Jamie Driscoll: North of Tyne mayor quits Labour party
North of Tyne mayor Jamie Driscoll has resigned from Labour after being blocked by the party from running for another role in the North East.
He was reportedly barred from the shortlist of candidates for the role of North East mayor over an appearance with film director Ken Loach in March.
Mr Driscoll said people were fed up with being controlled by Westminster.
"Millions of people feel the parties in Westminster don't speak for them," he said in a statement.
"They want decisions made closer to home - and not by people who are controlled by party HQs in London."
The left-leaning mayor said he would continue in post as an independent and would stand as an independent in the inaugural North East mayor election next year.
'No other choice'
Mr Driscoll made his announcement moments after it was revealed Labour had selected Kim McGuinness as its candidate for North East mayor.
Ms McGuinness, 38, is the current Northumbria Police and Crime Commissioner.
In a scathing resignation letter, Mr Driscoll told Sir Keir: "Given you have barred me from running as North East mayor, despite being incumbent mayor, I have no other choice.
"In 2020 you told me to my face that you would "inspire people to come together... disciplining people to be united is going nowhere". You've broken that promise."
Mr Driscoll said it was with a "heavy heart and deep disappointment" he was leaving the party that he had been a member of since 1985.
He said Sir Keir had "U-turned on so many promises", including pledges to end university tuition fees and spend £28bn a year on tackling climate change.
He also accused the party leader of being "not interested in hope and change".
In a subsequent tweet, Mr Driscoll said he required about £150,000 to run for mayor as an independent and vowed he would stand if he could muster £25,000 via online crowdfunding - which he did inside two hours.
The new role covers Northumberland, Tyne and Wear and County Durham as part of a combined authority and follows a £1.4bn devolution deal which will give the holder powers over transport, housing and skills.
In his letter, the mayor wrote: "You'd think the Labour leadership would shout about my integrity and success.

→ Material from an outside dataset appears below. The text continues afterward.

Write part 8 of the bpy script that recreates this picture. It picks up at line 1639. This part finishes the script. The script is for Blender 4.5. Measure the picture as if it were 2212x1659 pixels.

"But when push comes to shove, they only want candidates who'll do what they're told by party HQ. I have hundreds telling me they want an experienced, independent North East voice.
"Independents have won mayoral elections many times.
"Most famously, after Labour stitched up Ken Livingstone to stop him running for London Mayor in 2000. He won by a landslide, 667,877 to Labour's 223,884."
Labour's announcement in June that Mr Driscoll had been excluded from the mayoral contest prompted a backlash.
A senior Labour source linked the decision to his sharing a stage with Loach, who was expelled from the party in a drive to eliminate antisemitism.
But figures on Labour's left blamed "factionalism" under Sir Keir's leadership.
Responding to Mr Driscoll's exit, a Labour spokesperson said: "With Keir Starmer as leader, the Labour party is a changed party, relentlessly focussed on delivering for working people, and we make no apologies that Labour candidates are held to the highest standard."
Shadow Home Secretary Yvette Cooper said Labour had "clear high standards" for its candidates.
Speaking to the BBC's World at One, she said that she did not know all the details but that "what we're all working for, is to get a Labour government".
Asked whether there was any sadness that the Labour left feel squeezed out, she said: "We've always been a party that has people from all sorts of different views and perspectives, and that needs to continue, that's really important to who we are.
"It's also important that we focus together on making sure we've got great candidates to stand for election."
Momentum, a grassroots group set up by backers of Jeremy Corbyn, said Mr Driscoll's departure was a "major loss" for the party.
"Keir Starmer's anti-democratic purge has just cost Labour a popular and effective mayor," a statement said.
"By needlessly blocking Jamie Driscoll for running in the North East mayoralty he himself helped secure, Starmer's acolytes have divided the Labour Party, denied unions and members a fair say and alienated a sitting mayor who has been delivering for North Tyne on housing and green jobs.
"This is a mess entirely of Keir Starmer's making."
'Independently minded'
Mr Driscoll told the BBC the North East was known for being a Leave-voting area, not because voters were interested in the "intricacies" of the European Commission, but because they wanted "decisions made locally by someone who would put them before party HQ".
He said: "I've always been independently minded and I think that might be the reason I was blocked.
"We need more power, closer to communities in regions and out of Westminster. I've never been a fan of a mono-culture in politics.
"We need plurality, we need different voices but the whole point of political representation is that we are supposed to represent the people you stand for and in that case, the North East."
Shortly after Mr Driscoll quit, Northumberland county councillor Mary Murphy also left Labour.
She said she had been "inspired" by Mr Driscoll's decision and and wanted to show her support.
Speaking to the Local Democracy Reporting Service, she said: "The thing that has kept me from resigning previously is I stood on a Labour ticket, and I don't take lightly that I'm walking away from that.
"But, if I can't speak out on the things that I think are important, or campaign on the things I think local people need, what is the point of me being there?
"I saw Jamie Driscoll's statement and I was inspired by it. That is the campaign I want to get behind."